A. Richard Bolstein
Professor Richard Bolstein received the B.S. degree from Wagner College
in 1962, and the M.S. and Ph.D. degrees from Purdue University in 1964
and 1967 respectively, all in mathematics. He taught at the University
of North Carolina at Chapel Hill before coming to George Mason University
in 1973. He was an Associate Professor of Mathematical Sciences, prior
to the creation of the Department of Operations Research and Applied
Statistics in 1986. He served as President of the Washington Operations
Research and Management Science Council in 1986-87. His major research
interests are in the design and analysis of sample surveys and the use
of functional analytic methods in statistical estimation and
optimization problems.
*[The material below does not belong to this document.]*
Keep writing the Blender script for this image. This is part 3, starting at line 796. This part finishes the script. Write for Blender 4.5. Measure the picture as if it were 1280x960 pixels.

He has been involved in large-scale national
surveys, election polling, and local surveys through both research
grants and as a consultant. He is currently funded by the National
Oceanic and Atmospheric Administration to study the sample design of
and analytical methodology for the Marine Recreational Fishing
Statistical Survey. He designed the sampling methodology used by
the Virginia Department of Social Services to allocate Federal,
state, and local shares of social services costs. He was appointed to
a three person panel of expert statisticians in 1991 to analyze the problem
of non-response bias in the 1987-88 National Food Consumption Survey
conducted for the U.S. Department of Agriculture. He is under contract
with PWS-Kent Publishing Company to write a graduate-level text in
Survey Sampling. Dr. Bolstein has recently completed a term as an
associate editor of the Journal of the American Statistical Association.
He is presently Associate Professor of Applied and Engineering Statistics.